§ **Recorded data**
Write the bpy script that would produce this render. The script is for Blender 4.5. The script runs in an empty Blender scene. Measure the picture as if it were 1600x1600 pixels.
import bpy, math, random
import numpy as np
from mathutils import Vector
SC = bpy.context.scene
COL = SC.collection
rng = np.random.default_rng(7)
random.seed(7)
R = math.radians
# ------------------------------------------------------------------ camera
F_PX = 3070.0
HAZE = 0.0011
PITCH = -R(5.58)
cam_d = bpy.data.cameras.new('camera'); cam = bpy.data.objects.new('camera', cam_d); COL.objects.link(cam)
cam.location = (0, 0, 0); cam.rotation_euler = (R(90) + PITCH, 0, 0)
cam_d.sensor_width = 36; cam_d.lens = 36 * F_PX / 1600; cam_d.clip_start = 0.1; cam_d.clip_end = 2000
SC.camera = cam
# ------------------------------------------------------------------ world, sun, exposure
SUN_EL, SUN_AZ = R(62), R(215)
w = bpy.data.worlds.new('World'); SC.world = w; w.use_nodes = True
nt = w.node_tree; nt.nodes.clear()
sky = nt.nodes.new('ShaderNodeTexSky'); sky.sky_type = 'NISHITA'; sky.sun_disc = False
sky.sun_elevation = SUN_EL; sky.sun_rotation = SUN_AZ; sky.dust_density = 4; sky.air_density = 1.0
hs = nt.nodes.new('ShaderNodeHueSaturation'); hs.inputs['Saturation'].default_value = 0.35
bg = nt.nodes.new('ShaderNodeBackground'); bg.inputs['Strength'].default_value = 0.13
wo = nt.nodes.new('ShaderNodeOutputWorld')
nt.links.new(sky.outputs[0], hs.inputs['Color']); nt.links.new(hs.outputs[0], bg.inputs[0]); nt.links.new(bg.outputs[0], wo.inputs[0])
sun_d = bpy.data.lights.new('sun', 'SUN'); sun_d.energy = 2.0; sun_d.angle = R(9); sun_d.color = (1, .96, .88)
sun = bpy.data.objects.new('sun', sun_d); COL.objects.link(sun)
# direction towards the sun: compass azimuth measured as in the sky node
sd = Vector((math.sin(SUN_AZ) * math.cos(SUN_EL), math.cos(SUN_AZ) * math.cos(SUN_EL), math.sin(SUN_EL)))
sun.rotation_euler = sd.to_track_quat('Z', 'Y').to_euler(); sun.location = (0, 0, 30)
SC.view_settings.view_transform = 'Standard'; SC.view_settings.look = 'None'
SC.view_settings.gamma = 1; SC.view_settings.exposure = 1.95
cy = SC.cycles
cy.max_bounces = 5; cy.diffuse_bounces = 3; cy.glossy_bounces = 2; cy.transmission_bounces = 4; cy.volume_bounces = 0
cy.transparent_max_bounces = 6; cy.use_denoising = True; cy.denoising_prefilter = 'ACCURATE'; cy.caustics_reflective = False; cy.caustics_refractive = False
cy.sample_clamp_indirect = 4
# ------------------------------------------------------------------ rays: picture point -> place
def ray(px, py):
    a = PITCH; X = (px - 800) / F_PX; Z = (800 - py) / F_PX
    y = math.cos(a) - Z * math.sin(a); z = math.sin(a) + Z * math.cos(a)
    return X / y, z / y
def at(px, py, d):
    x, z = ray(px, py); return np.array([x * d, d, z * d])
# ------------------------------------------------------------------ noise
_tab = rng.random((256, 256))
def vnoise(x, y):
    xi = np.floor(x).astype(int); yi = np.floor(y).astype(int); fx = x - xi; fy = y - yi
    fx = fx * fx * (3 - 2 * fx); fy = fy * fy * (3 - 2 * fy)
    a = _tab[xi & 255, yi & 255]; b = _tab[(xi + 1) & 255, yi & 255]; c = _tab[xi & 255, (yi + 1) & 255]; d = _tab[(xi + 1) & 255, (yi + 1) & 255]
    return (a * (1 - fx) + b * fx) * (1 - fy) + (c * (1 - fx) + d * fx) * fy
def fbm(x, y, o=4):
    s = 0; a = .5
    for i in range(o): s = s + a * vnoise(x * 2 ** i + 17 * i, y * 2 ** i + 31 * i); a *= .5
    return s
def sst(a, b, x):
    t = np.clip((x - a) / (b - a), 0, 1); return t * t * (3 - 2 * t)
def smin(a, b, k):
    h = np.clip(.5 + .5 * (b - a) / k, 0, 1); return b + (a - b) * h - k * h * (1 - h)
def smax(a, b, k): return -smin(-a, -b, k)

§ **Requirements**
From the material above, gather all lines that include the string "picture" and copy them.

§ **The response**
Write the bpy script that would produce this render. The script is for Blender 4.5. The script runs in an empty Blender scene. Measure the picture as if it were 1600x1600 pixels.
# ------------------------------------------------------------------ rays: picture point -> place